** Start Data block **
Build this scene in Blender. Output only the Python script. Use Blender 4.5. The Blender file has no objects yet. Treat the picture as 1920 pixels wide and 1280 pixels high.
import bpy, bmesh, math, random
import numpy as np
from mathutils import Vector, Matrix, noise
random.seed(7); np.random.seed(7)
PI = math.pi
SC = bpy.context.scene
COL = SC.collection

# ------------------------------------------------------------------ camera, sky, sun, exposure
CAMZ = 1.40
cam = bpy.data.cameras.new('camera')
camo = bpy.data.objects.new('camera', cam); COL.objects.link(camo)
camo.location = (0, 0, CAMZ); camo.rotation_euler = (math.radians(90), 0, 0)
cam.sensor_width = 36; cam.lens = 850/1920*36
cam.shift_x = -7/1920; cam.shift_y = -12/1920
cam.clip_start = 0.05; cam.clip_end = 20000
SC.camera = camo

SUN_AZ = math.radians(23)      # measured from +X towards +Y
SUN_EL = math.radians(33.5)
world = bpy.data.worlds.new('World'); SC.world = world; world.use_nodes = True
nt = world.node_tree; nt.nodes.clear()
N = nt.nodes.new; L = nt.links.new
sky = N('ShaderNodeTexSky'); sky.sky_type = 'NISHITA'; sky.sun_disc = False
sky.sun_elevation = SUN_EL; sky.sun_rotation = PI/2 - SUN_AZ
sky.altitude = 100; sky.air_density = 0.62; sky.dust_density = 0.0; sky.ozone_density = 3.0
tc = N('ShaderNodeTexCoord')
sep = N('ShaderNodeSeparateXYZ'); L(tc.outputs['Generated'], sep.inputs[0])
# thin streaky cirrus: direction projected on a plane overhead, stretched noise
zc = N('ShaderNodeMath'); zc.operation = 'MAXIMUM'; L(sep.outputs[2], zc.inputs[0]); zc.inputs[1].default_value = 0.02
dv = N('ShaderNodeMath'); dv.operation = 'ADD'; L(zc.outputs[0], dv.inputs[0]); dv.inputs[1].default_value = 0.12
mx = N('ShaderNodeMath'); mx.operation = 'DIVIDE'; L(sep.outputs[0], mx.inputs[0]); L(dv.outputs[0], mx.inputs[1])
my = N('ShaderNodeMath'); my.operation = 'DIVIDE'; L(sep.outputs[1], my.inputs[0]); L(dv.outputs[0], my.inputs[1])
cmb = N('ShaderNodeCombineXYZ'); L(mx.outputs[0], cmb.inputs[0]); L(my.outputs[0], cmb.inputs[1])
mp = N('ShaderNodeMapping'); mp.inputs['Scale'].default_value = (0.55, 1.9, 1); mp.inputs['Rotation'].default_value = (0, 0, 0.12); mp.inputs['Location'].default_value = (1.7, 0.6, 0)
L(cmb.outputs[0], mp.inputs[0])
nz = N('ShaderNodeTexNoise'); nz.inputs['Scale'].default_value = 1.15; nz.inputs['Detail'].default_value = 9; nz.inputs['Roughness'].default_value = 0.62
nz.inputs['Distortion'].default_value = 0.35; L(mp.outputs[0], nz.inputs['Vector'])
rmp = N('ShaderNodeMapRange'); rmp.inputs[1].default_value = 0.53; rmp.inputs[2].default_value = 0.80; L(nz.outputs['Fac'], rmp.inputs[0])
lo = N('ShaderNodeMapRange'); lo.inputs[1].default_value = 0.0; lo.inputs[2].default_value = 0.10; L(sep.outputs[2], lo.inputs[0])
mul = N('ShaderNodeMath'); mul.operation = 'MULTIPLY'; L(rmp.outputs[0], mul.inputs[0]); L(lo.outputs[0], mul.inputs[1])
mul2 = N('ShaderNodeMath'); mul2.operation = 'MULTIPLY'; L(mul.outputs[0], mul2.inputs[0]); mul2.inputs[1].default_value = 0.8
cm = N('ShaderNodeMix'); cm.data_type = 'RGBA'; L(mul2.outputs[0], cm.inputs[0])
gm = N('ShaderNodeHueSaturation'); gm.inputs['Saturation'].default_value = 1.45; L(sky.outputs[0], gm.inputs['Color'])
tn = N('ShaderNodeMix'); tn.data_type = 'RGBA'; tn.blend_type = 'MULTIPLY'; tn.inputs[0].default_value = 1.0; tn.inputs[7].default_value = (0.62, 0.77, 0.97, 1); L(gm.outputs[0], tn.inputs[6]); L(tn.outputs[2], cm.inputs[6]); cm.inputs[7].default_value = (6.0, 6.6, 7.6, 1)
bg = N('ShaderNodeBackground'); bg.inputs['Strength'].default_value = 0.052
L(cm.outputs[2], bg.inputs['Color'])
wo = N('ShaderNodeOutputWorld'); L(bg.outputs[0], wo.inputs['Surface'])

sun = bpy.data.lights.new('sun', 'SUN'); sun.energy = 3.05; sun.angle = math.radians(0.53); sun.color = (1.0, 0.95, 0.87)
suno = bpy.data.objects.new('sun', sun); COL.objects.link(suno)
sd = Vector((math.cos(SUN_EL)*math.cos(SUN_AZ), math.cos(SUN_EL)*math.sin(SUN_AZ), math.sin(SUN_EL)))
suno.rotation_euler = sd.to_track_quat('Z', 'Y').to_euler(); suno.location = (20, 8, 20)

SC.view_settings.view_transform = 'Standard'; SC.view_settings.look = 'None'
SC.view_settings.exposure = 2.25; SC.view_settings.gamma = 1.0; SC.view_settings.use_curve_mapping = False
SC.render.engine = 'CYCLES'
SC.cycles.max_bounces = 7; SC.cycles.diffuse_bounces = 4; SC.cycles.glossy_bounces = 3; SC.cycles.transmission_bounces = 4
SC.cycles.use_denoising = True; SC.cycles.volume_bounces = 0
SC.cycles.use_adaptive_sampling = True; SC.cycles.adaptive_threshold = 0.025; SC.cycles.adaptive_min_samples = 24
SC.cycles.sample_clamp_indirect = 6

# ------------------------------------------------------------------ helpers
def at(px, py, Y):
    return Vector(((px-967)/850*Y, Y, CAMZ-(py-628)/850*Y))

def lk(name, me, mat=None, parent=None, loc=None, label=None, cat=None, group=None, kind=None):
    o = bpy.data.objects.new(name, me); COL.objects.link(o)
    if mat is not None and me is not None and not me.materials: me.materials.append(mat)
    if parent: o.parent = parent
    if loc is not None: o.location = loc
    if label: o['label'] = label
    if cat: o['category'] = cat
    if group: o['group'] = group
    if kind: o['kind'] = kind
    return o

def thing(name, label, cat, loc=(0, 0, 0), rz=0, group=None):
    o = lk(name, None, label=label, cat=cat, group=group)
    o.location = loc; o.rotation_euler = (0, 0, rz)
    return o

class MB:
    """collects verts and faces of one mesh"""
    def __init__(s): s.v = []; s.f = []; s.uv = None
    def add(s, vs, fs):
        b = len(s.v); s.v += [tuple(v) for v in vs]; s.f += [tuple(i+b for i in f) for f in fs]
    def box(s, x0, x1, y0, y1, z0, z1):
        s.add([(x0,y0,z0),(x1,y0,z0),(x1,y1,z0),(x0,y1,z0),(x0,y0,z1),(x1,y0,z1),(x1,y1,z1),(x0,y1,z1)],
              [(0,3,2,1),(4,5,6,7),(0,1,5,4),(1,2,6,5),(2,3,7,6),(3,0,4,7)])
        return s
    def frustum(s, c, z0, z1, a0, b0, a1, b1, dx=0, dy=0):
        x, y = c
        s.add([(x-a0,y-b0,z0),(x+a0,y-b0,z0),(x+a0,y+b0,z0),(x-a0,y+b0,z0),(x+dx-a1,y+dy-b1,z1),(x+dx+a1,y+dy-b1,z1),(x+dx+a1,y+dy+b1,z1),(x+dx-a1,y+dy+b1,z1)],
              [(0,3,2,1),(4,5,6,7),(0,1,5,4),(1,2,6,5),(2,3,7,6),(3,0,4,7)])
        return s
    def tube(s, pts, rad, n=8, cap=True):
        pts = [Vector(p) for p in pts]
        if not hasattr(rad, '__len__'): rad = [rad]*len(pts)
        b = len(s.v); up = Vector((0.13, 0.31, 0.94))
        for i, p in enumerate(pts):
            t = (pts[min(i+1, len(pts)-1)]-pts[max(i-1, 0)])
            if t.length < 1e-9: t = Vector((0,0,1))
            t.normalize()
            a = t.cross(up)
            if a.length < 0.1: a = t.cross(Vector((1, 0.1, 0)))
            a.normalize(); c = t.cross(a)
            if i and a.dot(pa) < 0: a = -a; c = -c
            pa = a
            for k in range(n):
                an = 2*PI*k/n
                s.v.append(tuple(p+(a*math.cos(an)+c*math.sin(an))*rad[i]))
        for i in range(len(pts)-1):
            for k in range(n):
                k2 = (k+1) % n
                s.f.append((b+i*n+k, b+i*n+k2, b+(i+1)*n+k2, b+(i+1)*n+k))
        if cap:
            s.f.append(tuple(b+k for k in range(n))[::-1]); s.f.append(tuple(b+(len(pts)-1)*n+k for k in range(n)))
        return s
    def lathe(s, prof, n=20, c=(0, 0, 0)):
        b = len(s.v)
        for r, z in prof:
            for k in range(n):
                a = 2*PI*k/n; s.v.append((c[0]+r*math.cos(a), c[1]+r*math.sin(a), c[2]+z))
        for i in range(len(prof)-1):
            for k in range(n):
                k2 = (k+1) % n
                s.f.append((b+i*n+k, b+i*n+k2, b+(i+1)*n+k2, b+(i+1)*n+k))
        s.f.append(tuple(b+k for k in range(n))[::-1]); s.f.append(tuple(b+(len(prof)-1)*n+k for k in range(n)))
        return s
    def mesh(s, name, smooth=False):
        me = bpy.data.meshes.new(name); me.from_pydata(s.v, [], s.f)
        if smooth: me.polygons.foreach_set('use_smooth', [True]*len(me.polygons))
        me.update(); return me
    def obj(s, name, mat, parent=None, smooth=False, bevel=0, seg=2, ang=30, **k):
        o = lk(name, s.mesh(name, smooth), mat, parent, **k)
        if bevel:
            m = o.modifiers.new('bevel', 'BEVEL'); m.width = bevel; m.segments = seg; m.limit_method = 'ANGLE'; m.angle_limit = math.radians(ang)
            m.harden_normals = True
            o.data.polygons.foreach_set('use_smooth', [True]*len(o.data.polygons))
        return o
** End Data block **
- Task requirements -
From the opening line of the data above, please print each line as written up to and including the line that contains "SC.camera = camo", and nothing more.

- Expected output -
Build this scene in Blender. Output only the Python script. Use Blender 4.5. The Blender file has no objects yet. Treat the picture as 1920 pixels wide and 1280 pixels high.
import bpy, bmesh, math, random
import numpy as np
from mathutils import Vector, Matrix, noise
random.seed(7); np.random.seed(7)
PI = math.pi
SC = bpy.context.scene
COL = SC.collection

# ------------------------------------------------------------------ camera, sky, sun, exposure
CAMZ = 1.40
cam = bpy.data.cameras.new('camera')
camo = bpy.data.objects.new('camera', cam); COL.objects.link(camo)
camo.location = (0, 0, CAMZ); camo.rotation_euler = (math.radians(90), 0, 0)
cam.sensor_width = 36; cam.lens = 850/1920*36
cam.shift_x = -7/1920; cam.shift_y = -12/1920
cam.clip_start = 0.05; cam.clip_end = 20000
SC.camera = camo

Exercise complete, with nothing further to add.